For many years, the savvy private property investor made healthy returns by buying residential property and renting it out. But with yields now nowhere near what they once were, people are reconsidering their options. Could holiday property be the next big thing?
Recent figures from Visit Britain show a clear increase in demand for UK holidays. The number of people booking self-catering holidays in England rose by 1 million between 2015 and 2017, to 7.23 million. In 2018, 45.2 million holiday trips were taken in England. The ‘staycation’ is becoming more popular, partly thanks to the glorious weather the UK has been enjoying, and partly because the recent fall in the value of the pound amid Brexit uncertainty has made holidaying at home much more desirable.
If you’re tempted to reap some of the benefits of the staycation market, investing in a holiday home may be a shrewd move. Here are some of the points you should be considering:
Tax advantages
One of the big advantages of letting out furnished holiday accommodation is the generous tax treatment compared to a standard rental property. While holiday homes attract the extra 3% stamp duty that now applies to all second home purchases, HMRC views holiday properties as businesses, so it is still possible to claim mortgage interest tax relief, and you can put your earnings into a pension, which also benefits from tax relief.
You can also claim capital tax allowances, rather than wear-and-tear allowances claimable by residential landlords, as well as capital gains tax relief. What’s more, holiday lets do not attract council tax and there are ways to get around having to pay business rates.
It should be pointed out that the property must meet certain criteria to qualify as a Furnished Holiday Let (FHL) in order to benefit from the tax advantages mentioned above, including being let for a minimum of 105 days per year.
Attractive rental yields
To get the best returns on your investment, you need to do your homework. In a holiday let, this means checking the history of occupancy rates and rental yields for the property you’ve got your eye on. Don’t just take the vendor’s word for it; consult local letting agents to get a feel for the numbers you can realistically expect to achieve. Your annual rental yield will depend on your occupancy rate which, for holiday lets, is typically around 21-24 weeks per year, though this varies depending on the exact location.
Unlike with standard buy-to-let properties, holiday homes come with greater costs. In addition to mortgage payments, taxes and insurance, you need to allow for cleaning and maintenance as well as property management fees if you’re not local to the area. The good news is that while up to 50% of your gross income may be taken up by outgoings, it should still be possible to get a net yield of around 6%.

Characterful properties
Your furnished holiday let can be a quirky seaside pad or a historic country cottage, a lighthouse or a windmill – after all, you’re looking for a property with maximum holiday appeal. But just because it’s not for everyday living, it doesn’t mean you can be lax about the condition of the building. Quirky properties typically need a lot of work and can have hidden problems and defects that only an experienced surveyor will notice.

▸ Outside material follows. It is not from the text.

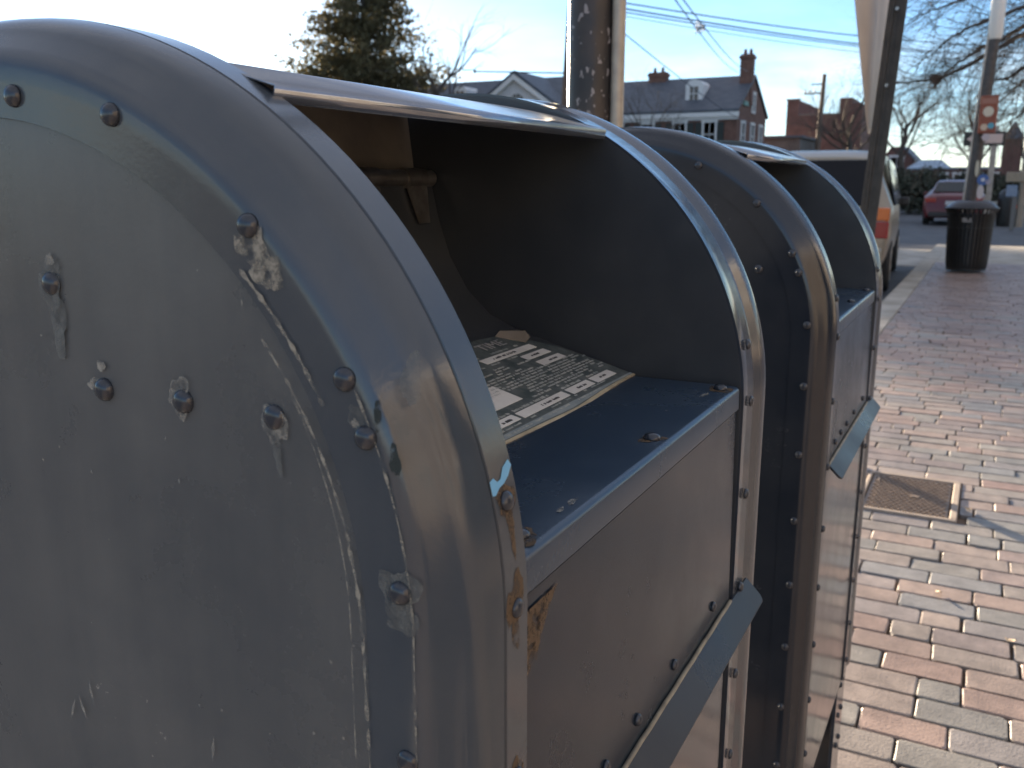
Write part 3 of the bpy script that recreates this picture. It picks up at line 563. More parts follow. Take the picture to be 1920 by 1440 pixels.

Whatever property you’re thinking of buying, make sure you get an independent valuation and a building survey, for your own peace of mind. “A Building Survey involves a thorough investigation of a property, followed by a comprehensive report that lists any hazards, defects or concerns that the purchaser should be aware of. These details can potentially support a request for specific repairs to be completed before a transfer of ownership, or for the purchase price to be lowered,” explains one-period property specialist.
Wonderful UK locations
We all know that location is a key factor for any property investment, and no more so for a holiday destination. Luckily, the UK is awash with great places to visit. Top spots for buying holiday homes include the Lake District, Cornwall, Yorkshire and the Peak District, but there are pretty, popular locations in all parts of the UK – take your pick!
Once you’ve zoomed in on an area, choose a property that is in a good position to maximise your rental income. Look at transport links, local amenities, shopping and entertainment nearby. Proximity to a beach, spectacular scenery, country walks, pubs & restaurants, local tourist attractions etc are all important to attract the right kind of target market. Decide whether your guests will want to enjoy the peace and quiet of rural surroundings, engage in beachside activities or go shopping, and choose the best possible location to suit them.
The personal touch
It is the case that, compared to the average BTL landlord, most owners of a furnished holiday let have a stronger emotional bond with their property. Perhaps it’s simply a factor of the beautiful setting? Maybe it’s more exciting to cater for short-term holiday guests than deal with regular tenants? Or is it because it creates an opportunity to unleash your inner designer and decorate and furnish the cottage to your (guests’) heart’s content?
The personal touch is certainly what sets holiday homes apart from run-of-the-mill long-term rental properties. The business model requires a different, more involved approach. Understand what your target market expects to find in a holiday home and cater to their requirements to the best of your abilities. Read the reviews and tweak your offering until everything it perfect, and you’ll have a successful holiday rental property with repeat business guaranteed.